Even the Audubon field guide says (of its eastern cousin) that it's "one of the most destructive beetles" and "damages foliage, flowers, and pollen of cucumbers, melons, corn, potatoes, and peanuts." Its offspring are called "corn rootworms" because they feed on the roots of crops.

I would surely pluck this beetle off my vegetables if I found it in our garden, but this beetle was minding its own business and trundling around in its native habitat, ignorant of the fact that it was named after a vegetable (actually, a fruit) that itself is native to southeast Asia.

The plant it's on appears to be a Sitka willow, Salix sitchensis. Part of what made this insect so marvelous to us was its cartoonish pattern of big black spots on a bright green background, but also the way that ridiculous coloration caused it to blend in with the catkins, which appeared black-spotted thanks to the dark bracts at the base of its small flowers.


What the beetle's nefarious plans were after we left, I cannot say, though from what I could dig up on its life history, it'll include laying up to 300 eggs over the next few weeks, if it's a female. For now, it was busy doing just what the field guide Insects of the Pacific Northwest said it usually does: "feeding on light-colored flowers." Apparently it's fond of dandelions.
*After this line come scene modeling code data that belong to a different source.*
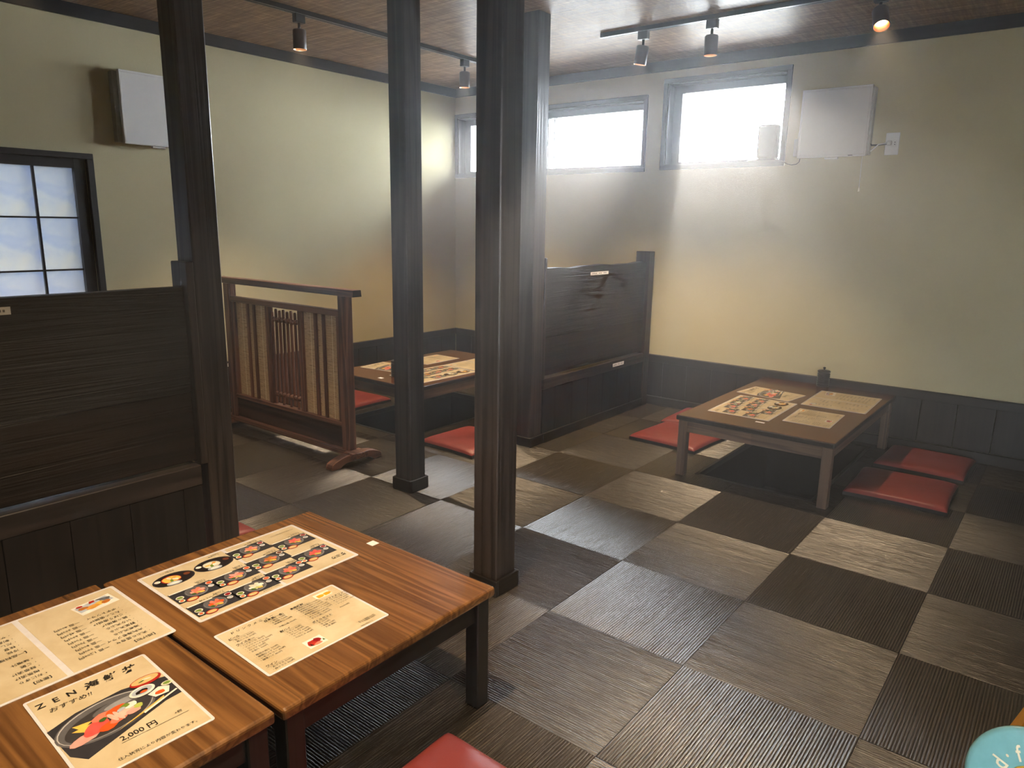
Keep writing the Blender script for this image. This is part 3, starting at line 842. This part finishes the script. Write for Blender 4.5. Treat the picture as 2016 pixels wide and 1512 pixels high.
class Page:
    def __init__(s, w, h): s.w, s.h = w, h; s.z = .0016; s.txt = []; s.parts = []
    def X(s, u): return u - s.w / 2
    def Y(s, v): return s.h / 2 - v
    def text(s, u, v, body, size, **k):
        V, F = text_geo(body, size, **k); s.txt.append((u, v, V, F))
    def line(s, u0, v0, u1, v1, t=.0006):
        dx, dy = u1 - u0, -(v1 - v0); L = math.hypot(dx, dy); nx, ny = -dy / L * t / 2, dx / L * t / 2
        a, b = (s.X(u0), s.Y(v0)), (s.X(u1), s.Y(v1))
        s.txt.append((None, None, [(a[0] + nx, a[1] + ny), (a[0] - nx, a[1] - ny), (b[0] - nx, b[1] - ny), (b[0] + nx, b[1] + ny)], [(0, 1, 2, 3)]))
    def lettering(s, parent):
        me = bpy.data.meshes.new('lettering'); VV = []; FF = []
        for u, v, V, F in s.txt:
            o = len(VV); ou, ov = (0, 0) if u is None else (s.X(u), s.Y(v))
            VV += [(x + ou, y + ov, s.z + .0008) for x, y in V]; FF += [tuple(i + o for i in f) for f in F]
        me.from_pydata(VV, [], FF); me.materials.append(M['ink'])
        o = bpy.data.objects.new('lettering', me); C.objects.link(o); o.parent = parent; o['kind'] = 'stuff'; return o
class Pic:
    """flat printed picture built of coloured shapes in page coordinates"""
    def __init__(s, pg): s.pg = pg; s.b = bmesh.new(); s.mats = []; s.k = 0
    def mi(s, c):
        if c not in s.mats: s.mats.append(c)
        return s.mats.index(c)
    def shape(s, pts, c, dz=None):
        s.k += 1; z = s.pg.z + .00006 * s.k
        vs = [s.b.verts.new((s.pg.X(u), s.pg.Y(v), z)) for u, v in pts]
        f = s.b.faces.new(vs); f.material_index = s.mi(c)
        if f.normal.z < 0 or True:
            f.normal_update()
            if f.normal.z < 0: f.normal_flip()
    def ell(s, u, v, a, b, c, rot=0.0, n=18, wob=0.0, seed=0):
        rr = random.Random(seed + int(u * 9999) + int(v * 7777)); P = []
        for i in range(n):
            t = 2 * PI * i / n; k = 1 + (rr.uniform(-wob, wob) if wob else 0)
            x, y = a * k * math.cos(t), b * k * math.sin(t)
            P.append((u + x * math.cos(rot) - y * math.sin(rot), v + x * math.sin(rot) + y * math.cos(rot)))
        s.shape(P, c)
    def rect(s, u0, v0, u1, v1, c): s.shape([(u0, v0), (u1, v0), (u1, v1), (u0, v1)], c)
    def build(s, name, parent):
        me = bpy.data.meshes.new(name); s.b.to_mesh(me); s.b.free()
        for c in s.mats: me.materials.append(PRINT[c])
        o = bpy.data.objects.new(name, me); C.objects.link(o); o.parent = parent; return o

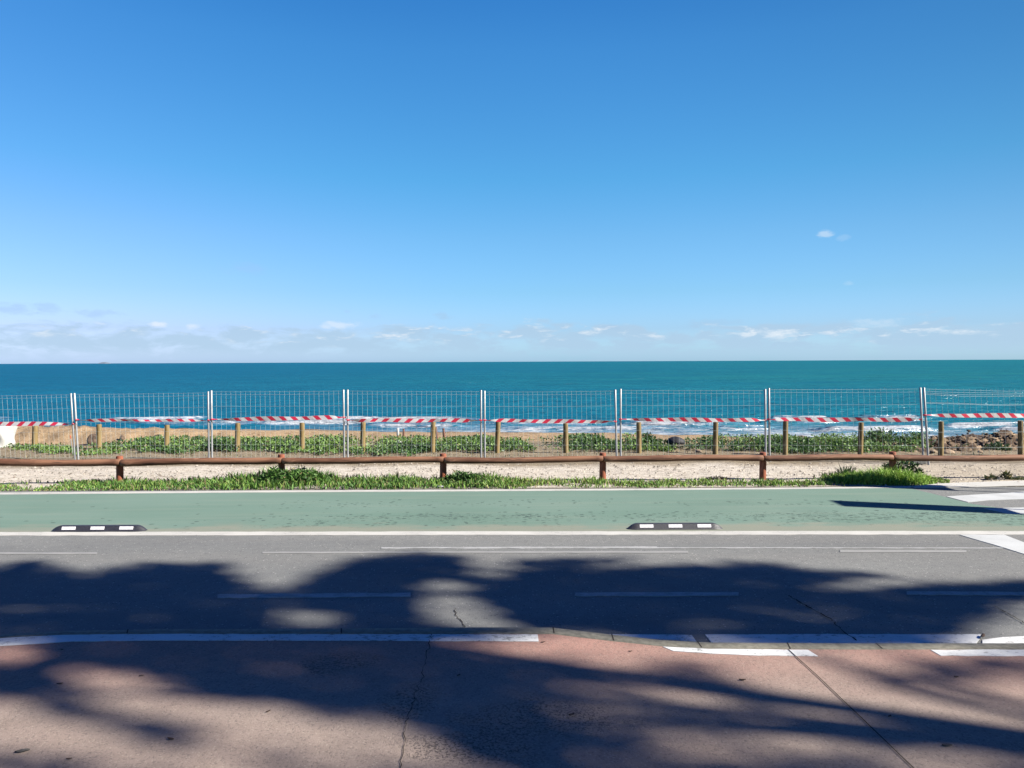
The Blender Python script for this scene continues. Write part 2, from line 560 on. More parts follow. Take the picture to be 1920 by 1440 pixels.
# ------------------------------------------------------------------ the lie of the land
SEA_Z = -1.2
edge_py = curve([(-900, 799), (0, 799), (200, 801), (400, 804), (560, 806), (700, 808), (900, 811), (1100, 812), (1300, 816),
                 (1440, 821), (1600, 826), (1690, 826), (1760, 822), (1830, 815), (1920, 812), (2800, 812)])
edge_z = curve([(-900, .48), (200, .43), (420, .30), (640, .12), (1000, .08), (1400, .03), (1640, 0.0), (1740, .07), (1830, .2), (2800, .22)])


def hor(px):
    return 682 - 8 * px / 1920


def shore_Y(px):
    return (2.6 - edge_z(px)) * FPX / (edge_py(px) - hor(px))


def ground_z(x, y):
    px = 960 + FPX * x / np.maximum(y, 5)
    ye = shore_Y(px)
    zb = edge_z(px)
    rocky = sstep(px, 1480, 1760) * sstep(y, ye - 3.6, ye - 2.0)
    bankness = sstep(-px, -560, -120)
    toe = ye - np.where(px < 700, 1.5, 2.2) + .5 * (fbm(x * .8, y * .1 + 3, 3, 5) - .5)
    z = zb * sstep(y, toe, ye - .25)
    far = sstep(y, 18.3, 19.4)
    z = z + .03 * (fbm(x * 1.5, y * 1.5, 3, 2) - .5) + far * .10 * (fbm(x * .9, y * 1.4, 4, 8) - .5)
    z = z + bankness * sstep(y, toe, toe + .7) * .30 * (fbm(x * 2.2, y * 2.2, 5, 11, .62) - .5)
    z = z + rocky * .42 * (np.abs(fbm(x * 2.2, y * 3.0, 5, 21, .65) - .5) * 2.4 - .30)
    edge = ye + .8 * (fbm(x * .7, y * .02, 4, 31) - .5)
    drop = sstep(y, edge, edge + .9)
    z = z * (1 - drop) + drop * (-1.9)
    return np.where(y < 15.0, -.03, np.where(y < 15.2, -.03 + (y - 15.0) / .2 * (z + .03), z))


def gz(x, y):
    return float(ground_z(np.array([x]), np.array([y]))[0])


xs = np.concatenate([-np.geomspace(160, 24.5, 12), np.arange(-24, 24.01, .10), np.geomspace(24.5, 160, 12)])
ys = np.concatenate([np.linspace(-60, 14.5, 12), np.arange(14.9, 18.5, .09), np.arange(18.5, 29.0, .075), np.linspace(29.2, 33, 8)])
GX, GY = np.meshgrid(xs, ys)
GZ = ground_z(GX, GY)
PX = 960 + FPX * GX / np.maximum(GY, 5)
YE = shore_Y(PX)
nz = fbm(GX * .8, GY * 1.2, 4, 41)
nz2 = fbm(GX * 2.4, GY * 3.0, 4, 43)
pale = np.array([.350, .318, .272]); dull = np.array([.165, .135, .094]); sand = np.array([.225, .162, .100])
rockc = np.array([.060, .042, .031]); rockt = np.array([.190, .140, .095]); soil = np.array([.125, .103, .070])
w_pale = 1 - sstep(GY + 1.2 * (nz - .5), 18.0, 18.9)
C = dull + (pale - dull) * w_pale[..., None]
right_grey = sstep(GX, 5.5, 10.5)[..., None] * w_pale[..., None]
C = C + (np.array([.245, .210, .160]) - C) * right_grey * .7
ds = (GY - (YE - 2.2 + .9 * (nz - .5)))
C = C + (sand - C) * sstep(ds, -.5, .3)[..., None]
rk = sstep(PX, 1430, 1700) * sstep(GY + .8 * (nz2 - .5), YE - 3.2, YE - 2.3)
rk = np.maximum(rk, .85 * sstep(GY + .7 * (nz2 - .5), YE - .45, YE - .05))
rcol = rockc + (rockt - rockc) * sstep(nz2, .42, .62)[..., None]
C = C + (rcol - C) * rk[..., None]
C = np.where((GY < 15.25)[..., None], np.array([.115, .105, .088]), C)
C = C * (0.9 + .2 * nz2)[..., None]
o = mesh_np('ground', np.stack([GX, GY, GZ], -1), [grid_faces(len(ys), len(xs))], M['ground'], smooth=True, colors=C.reshape(-1, 3))
structure(o, 'pale gravelly sand between the cycle lane and the sea', 'ground')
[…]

It was a lot easier to find admiring commentary on the willow, which was used by native peoples for a variety of purposes--making ropes, gray pigment for dyeing mountain-goat wool, and even absorbent material for diapers. It'd be interesting to know what Native Americans thought of the beetle in those times, as I assume it wasn't a major agricultural pest back in the day.

I couldn't figure out the meaning of the first half of its scientific name, but the undecimpunctata part means "11-spotted." A curious name for a 12-spotted beetle, except that two of the spots come together to form one big spot when it closes its wing covers. Tricky beast.